• [RECORDS TO PROCESS]:
BEGIN

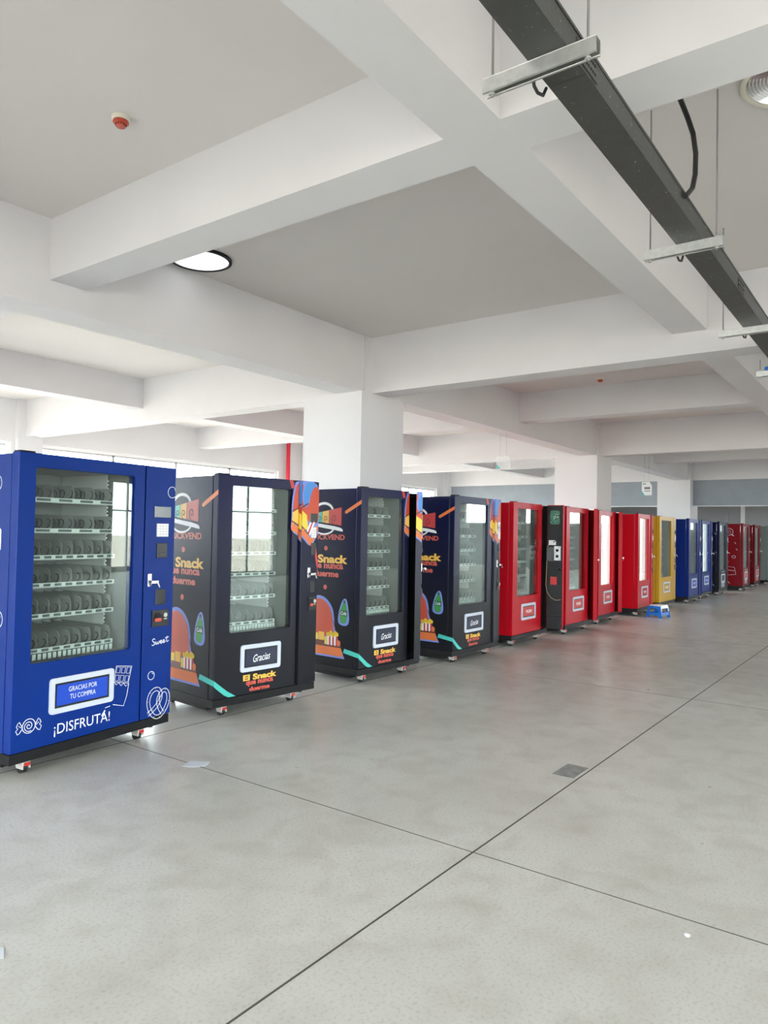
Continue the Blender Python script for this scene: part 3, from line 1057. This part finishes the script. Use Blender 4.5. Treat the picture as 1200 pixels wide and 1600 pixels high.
# nearest: royal blue
r1_, d1_, c1_, cf1, seam1, W1 = machine('royal blue vending machine with white line drawings, nearest in the row', 2.177, 4.279, 5.75, 1.229, 'bluepaint', 'blue',
                                       seam_f=0.775, flap='bluevinyl', flap_text=['GRACIAS POR', 'TU COMPRA'], win=(0.092, 0.70), bezx=(0.197, 0.583))
mb = MB()
F = front
text(mb, '¡DISFRUTA!', 0.285, 0.700, 0.192, 0.272, F, 0.0006, 0)
mb.build('thanks_lettering', 'white', d1_, fix=False)
mb = MB()
ribbon(mb, circ(0.115, 0.30, 0.042, 24), 0.004, F, 0.0006, closed=True)
ribbon(mb, [(0.115 + (0.004 + i * 0.0013) * math.cos(i * 0.5), 0.30 + (0.004 + i * 0.0013) * math.sin(i * 0.5)) for i in range(24)], 0.004, F, 0.0006)
for sg in (-1, 1):
    ribbon(mb, [(0.115 + sg * 0.042, 0.302), (0.115 + sg * 0.062, 0.335), (0.115 + sg * 0.072, 0.325), (0.115 + sg * 0.08, 0.308), (0.115 + sg * 0.07, 0.297),
                (0.115 + sg * 0.083, 0.285), (0.115 + sg * 0.072, 0.262), (0.115 + sg * 0.06, 0.268), (0.115 + sg * 0.042, 0.29)], 0.004, F, 0.0006)
    ribbon(mb, [(0.115 + sg * 0.045, 0.297), (0.115 + sg * 0.066, 0.312)], 0.003, F, 0.0006)
mb.build('sweet_drawing', 'white', d1_, fix=False)
mb = MB()
P4 = [(0.742, 0.565), (0.872, 0.545), (0.845, 0.432), (0.725, 0.462)]
ribbon(mb, P4, 0.004, F, 0.0006, closed=True)


def bil(p4, a_, b2):
    t0 = Vector(p4[0]).lerp(Vector(p4[1]), a_)
    t1 = Vector(p4[3]).lerp(Vector(p4[2]), a_)
    return tuple(t0.lerp(t1, b2))


for i in range(3):
    for j in range(2):
        q = [bil(P4, (i + e1) / 3, (j + e2) / 2) for e1, e2 in ((0.15, 0.15), (0.85, 0.15), (0.85, 0.85), (0.15, 0.85))]
        ribbon(mb, q, 0.003, F, 0.0006, closed=True)
ribbon(mb, [(0.722, 0.465), (0.745, 0.438), (0.765, 0.45), (0.785, 0.425), (0.805, 0.44), (0.825, 0.415), (0.85, 0.43), (0.835, 0.35), (0.81, 0.285), (0.722, 0.31)], 0.004, F, 0.0006)
ribbon(mb, [(0.66, 0.285), (0.635, 0.25)], 0.010, F, 0.0006)
ribbon(mb, [(0.66, 0.30), (0.70, 0.305)], 0.004, F, 0.0006)
mb.build('chocolate_drawing', 'white', d1_, fix=False)
mb = MB()
cf = cf1


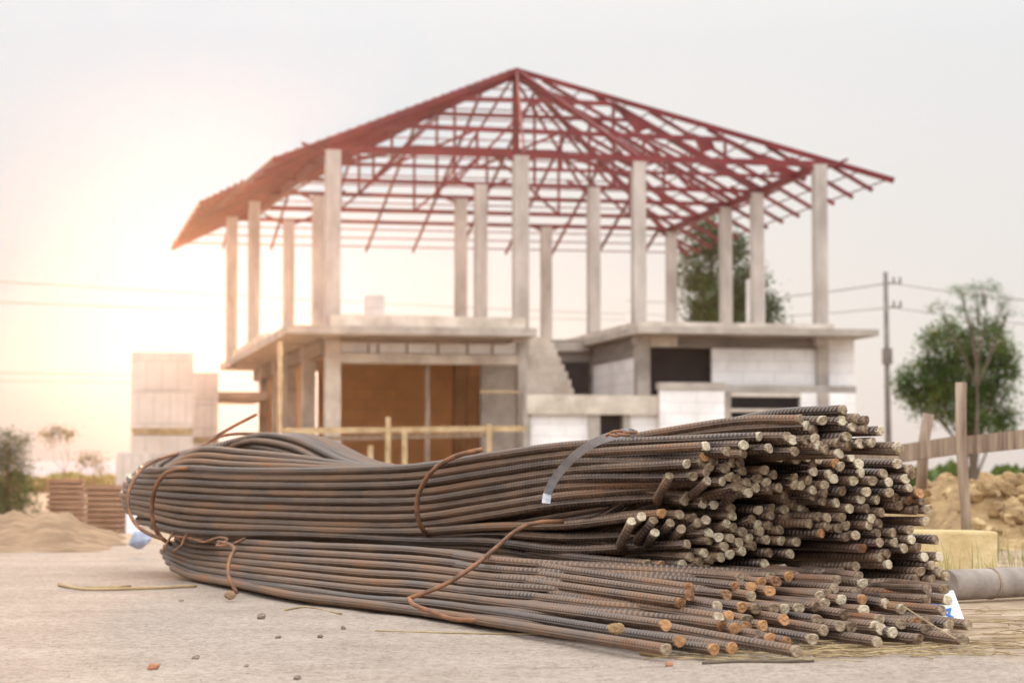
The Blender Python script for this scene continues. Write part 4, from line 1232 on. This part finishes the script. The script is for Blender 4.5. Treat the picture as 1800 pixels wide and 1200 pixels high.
def straw_piece(b, p, a, L_, r, lift=.002, bend=.0, rn=random):
    d = Vector((math.cos(a), math.sin(a), 0)); n_ = Vector((-d.y, d.x, 0))
    pts2 = [p + d * (L_ * (t - .5)) + n_ * (bend * math.sin(math.pi * t)) + Vector((0, 0, lift + lift * math.sin(3.1 * t))) for t in (0, .25, .5, .75, 1)]
    b.tube(pts2, r, n=4)
b = MB()
for i in range(150):
    px, py = rn.uniform(1420, 1860), 1150 - 85 * rn.random() ** 1.2
    if px < 1700: py = rn.uniform(1128, 1150)
    v = onroad(px, py); straw_piece(b, v, rn.gauss(0.1, .5), rn.uniform(.02, .16), rn.uniform(.0004, .0011), rn.uniform(.001, .006), rn.gauss(0, .01))
for i in range(60):
    v = onroad(rn.uniform(1180, 1500), rn.uniform(1135, 1155)); straw_piece(b, v, rn.gauss(0, .3), rn.uniform(.02, .1), .0007, .002, rn.gauss(0, .006))
tag(b.build('dry_straw', M['straw']), 'dry straw litter around the right end of the pile', 'straw', kind='stuff')
def stalk(seq, r, label, m='straw'):
    b = MB(); b.tube(crom([P(*q) if len(q) == 3 else onroad(*q) + Vector((0, 0, r)) for q in seq], .02), r, n=6)
    tag(b.build('dry_stalk', M[m]), label, 'dry stalk', 'dry stalks lying on the road')
stalk([(104, 1026), (160, 1033), (250, 1031), (345, 1027)], .0042, 'thick dry stalk on the road left of the lower bend', 'plank')
stalk([(104, 1024), (150, 1030), (230, 1028)], .0035, 'short frayed stalk lying on the thick left stalk')
stalk([(1430, 1156), (1370, 1159), (1300, 1158), (1235, 1161)], .0022, 'dark twig on the road in front of the bar ends', 'bark')
stalk([(1585, 1063, 3.45), (1640, 1098, 3.35), (1680, 1122, 3.3)], .0009, 'straw hanging across the lower right bar ends')
stalk([(500, 1068), (535, 1062), (600, 1074)], .002, 'thin dry twig beside the lower bundle middle')
stalk([(660, 1104), (780, 1106), (1000, 1110)], .0016, 'long thin straw along the foot of the lower bundle')
stalk([(1128, 1143), (1150, 1146), (1172, 1148)], .0055, 'curled pale husk under the leftmost front bar end', 'plank')

b = MB()    # grass blades
for i in range(900):
    zone = rn.random()
    if zone < .45: px, Yb = rn.uniform(1600, 1860), rn.uniform(6.5, 8.5)
    elif zone < .8: px, Yb = rn.uniform(1650, 1830), rn.uniform(5.3, 6.3)
    else: px, Yb = rn.uniform(1745, 1850), rn.uniform(5.4, 7)
    if noise.noise(Vector((px * .03, Yb * 2, 0))) < .06: continue
    x = (px - 900) / F * Yb; z = gz(x, Yb); L_ = rn.uniform(.03, .15); a = rn.uniform(0, 6.28); le = rn.uniform(.1, .8)
    d = Vector((math.cos(a), math.sin(a), 0)); w_ = Vector((-d.y, d.x, 0)) * rn.uniform(.001, .0022); s0 = len(b.v)
    for t in (0, .4, .75, 1):
        c = Vector((x, Yb, z)) + d * (L_ * le * t * t) + Vector((0, 0, L_ * t * (1 - .3 * le * t)))
        b.v += [c - w_ * (1.02 - t), c + w_ * (1.02 - t)]
    for k in range(3): b.face([s0 + 2 * k, s0 + 2 * k + 1, s0 + 2 * k + 3, s0 + 2 * k + 2])
tag(b.build('grass', M['grass']), 'sparse yellow green grass at the right verge', 'grass', kind='stuff')

# ------------------------------------------------------------------ added haze volume, its sun glow imitates a lens flare at left
hz = MB().box(-135, 135, -65, 192, -1.8, 10.2)
hm = bpy.data.materials.new('haze'); hm.use_nodes = True; ht = hm.node_tree; ht.nodes.clear()
ho = ht.nodes.new('ShaderNodeOutputMaterial'); hv = ht.nodes.new('ShaderNodeVolumePrincipled')
hv.inputs['Color'].default_value = (1.0, .90, .80, 1); hv.inputs['Density'].default_value = 0.00031; hv.inputs['Anisotropy'].default_value = 0.93
ht.links.new(hv.outputs[0], ho.inputs['Volume'])
tag(hz.build('haze', hm), 'added warm haze imitating lens flare glow at the left', 'haze', kind='stuff')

END

• [WHAT YOU SHOULD DO]: All entries must be written out again exactly as given, with no pictures in the copy.

• [REPLY TO THE TASK]:
Continue the Blender Python script for this scene: part 3, from line 1057. This part finishes the script. Use Blender 4.5. Treat the picture as 1200 pixels wide and 1600 pixels high.
# nearest: royal blue
r1_, d1_, c1_, cf1, seam1, W1 = machine('royal blue vending machine with white line drawings, nearest in the row', 2.177, 4.279, 5.75, 1.229, 'bluepaint', 'blue',
                                       seam_f=0.775, flap='bluevinyl', flap_text=['GRACIAS POR', 'TU COMPRA'], win=(0.092, 0.70), bezx=(0.197, 0.583))
mb = MB()
F = front
text(mb, '¡DISFRUTA!', 0.285, 0.700, 0.192, 0.272, F, 0.0006, 0)
mb.build('thanks_lettering', 'white', d1_, fix=False)
mb = MB()
ribbon(mb, circ(0.115, 0.30, 0.042, 24), 0.004, F, 0.0006, closed=True)
ribbon(mb, [(0.115 + (0.004 + i * 0.0013) * math.cos(i * 0.5), 0.30 + (0.004 + i * 0.0013) * math.sin(i * 0.5)) for i in range(24)], 0.004, F, 0.0006)
for sg in (-1, 1):
    ribbon(mb, [(0.115 + sg * 0.042, 0.302), (0.115 + sg * 0.062, 0.335), (0.115 + sg * 0.072, 0.325), (0.115 + sg * 0.08, 0.308), (0.115 + sg * 0.07, 0.297),
                (0.115 + sg * 0.083, 0.285), (0.115 + sg * 0.072, 0.262), (0.115 + sg * 0.06, 0.268), (0.115 + sg * 0.042, 0.29)], 0.004, F, 0.0006)
    ribbon(mb, [(0.115 + sg * 0.045, 0.297), (0.115 + sg * 0.066, 0.312)], 0.003, F, 0.0006)
mb.build('sweet_drawing', 'white', d1_, fix=False)
mb = MB()
P4 = [(0.742, 0.565), (0.872, 0.545), (0.845, 0.432), (0.725, 0.462)]
ribbon(mb, P4, 0.004, F, 0.0006, closed=True)


def bil(p4, a_, b2):
    t0 = Vector(p4[0]).lerp(Vector(p4[1]), a_)
    t1 = Vector(p4[3]).lerp(Vector(p4[2]), a_)
    return tuple(t0.lerp(t1, b2))


for i in range(3):
    for j in range(2):
        q = [bil(P4, (i + e1) / 3, (j + e2) / 2) for e1, e2 in ((0.15, 0.15), (0.85, 0.15), (0.85, 0.85), (0.15, 0.85))]
        ribbon(mb, q, 0.003, F, 0.0006, closed=True)
ribbon(mb, [(0.722, 0.465), (0.745, 0.438), (0.765, 0.45), (0.785, 0.425), (0.805, 0.44), (0.825, 0.415), (0.85, 0.43), (0.835, 0.35), (0.81, 0.285), (0.722, 0.31)], 0.004, F, 0.0006)
ribbon(mb, [(0.66, 0.285), (0.635, 0.25)], 0.010, F, 0.0006)
ribbon(mb, [(0.66, 0.30), (0.70, 0.305)], 0.004, F, 0.0006)
mb.build('chocolate_drawing', 'white', d1_, fix=False)
mb = MB()
cf = cf1


The Blender Python script for this scene continues. Write part 4, from line 1232 on. This part finishes the script. The script is for Blender 4.5. Treat the picture as 1800 pixels wide and 1200 pixels high.
def straw_piece(b, p, a, L_, r, lift=.002, bend=.0, rn=random):
    d = Vector((math.cos(a), math.sin(a), 0)); n_ = Vector((-d.y, d.x, 0))
    pts2 = [p + d * (L_ * (t - .5)) + n_ * (bend * math.sin(math.pi * t)) + Vector((0, 0, lift + lift * math.sin(3.1 * t))) for t in (0, .25, .5, .75, 1)]
    b.tube(pts2, r, n=4)
b = MB()
for i in range(150):
    px, py = rn.uniform(1420, 1860), 1150 - 85 * rn.random() ** 1.2
    if px < 1700: py = rn.uniform(1128, 1150)
    v = onroad(px, py); straw_piece(b, v, rn.gauss(0.1, .5), rn.uniform(.02, .16), rn.uniform(.0004, .0011), rn.uniform(.001, .006), rn.gauss(0, .01))
for i in range(60):
    v = onroad(rn.uniform(1180, 1500), rn.uniform(1135, 1155)); straw_piece(b, v, rn.gauss(0, .3), rn.uniform(.02, .1), .0007, .002, rn.gauss(0, .006))
tag(b.build('dry_straw', M['straw']), 'dry straw litter around the right end of the pile', 'straw', kind='stuff')
def stalk(seq, r, label, m='straw'):
    b = MB(); b.tube(crom([P(*q) if len(q) == 3 else onroad(*q) + Vector((0, 0, r)) for q in seq], .02), r, n=6)
    tag(b.build('dry_stalk', M[m]), label, 'dry stalk', 'dry stalks lying on the road')
stalk([(104, 1026), (160, 1033), (250, 1031), (345, 1027)], .0042, 'thick dry stalk on the road left of the lower bend', 'plank')
stalk([(104, 1024), (150, 1030), (230, 1028)], .0035, 'short frayed stalk lying on the thick left stalk')
stalk([(1430, 1156), (1370, 1159), (1300, 1158), (1235, 1161)], .0022, 'dark twig on the road in front of the bar ends', 'bark')
stalk([(1585, 1063, 3.45), (1640, 1098, 3.35), (1680, 1122, 3.3)], .0009, 'straw hanging across the lower right bar ends')
stalk([(500, 1068), (535, 1062), (600, 1074)], .002, 'thin dry twig beside the lower bundle middle')
stalk([(660, 1104), (780, 1106), (1000, 1110)], .0016, 'long thin straw along the foot of the lower bundle')
stalk([(1128, 1143), (1150, 1146), (1172, 1148)], .0055, 'curled pale husk under the leftmost front bar end', 'plank')

b = MB()    # grass blades
for i in range(900):
    zone = rn.random()
    if zone < .45: px, Yb = rn.uniform(1600, 1860), rn.uniform(6.5, 8.5)
    elif zone < .8: px, Yb = rn.uniform(1650, 1830), rn.uniform(5.3, 6.3)
    else: px, Yb = rn.uniform(1745, 1850), rn.uniform(5.4, 7)
    if noise.noise(Vector((px * .03, Yb * 2, 0))) < .06: continue
    x = (px - 900) / F * Yb; z = gz(x, Yb); L_ = rn.uniform(.03, .15); a = rn.uniform(0, 6.28); le = rn.uniform(.1, .8)
    d = Vector((math.cos(a), math.sin(a), 0)); w_ = Vector((-d.y, d.x, 0)) * rn.uniform(.001, .0022); s0 = len(b.v)
    for t in (0, .4, .75, 1):
        c = Vector((x, Yb, z)) + d * (L_ * le * t * t) + Vector((0, 0, L_ * t * (1 - .3 * le * t)))
        b.v += [c - w_ * (1.02 - t), c + w_ * (1.02 - t)]
    for k in range(3): b.face([s0 + 2 * k, s0 + 2 * k + 1, s0 + 2 * k + 3, s0 + 2 * k + 2])
tag(b.build('grass', M['grass']), 'sparse yellow green grass at the right verge', 'grass', kind='stuff')

# ------------------------------------------------------------------ added haze volume, its sun glow imitates a lens flare at left
hz = MB().box(-135, 135, -65, 192, -1.8, 10.2)
hm = bpy.data.materials.new('haze'); hm.use_nodes = True; ht = hm.node_tree; ht.nodes.clear()
ho = ht.nodes.new('ShaderNodeOutputMaterial'); hv = ht.nodes.new('ShaderNodeVolumePrincipled')
hv.inputs['Color'].default_value = (1.0, .90, .80, 1); hv.inputs['Density'].default_value = 0.00031; hv.inputs['Anisotropy'].default_value = 0.93
ht.links.new(hv.outputs[0], ho.inputs['Volume'])
tag(hz.build('haze', hm), 'added warm haze imitating lens flare glow at the left', 'haze', kind='stuff')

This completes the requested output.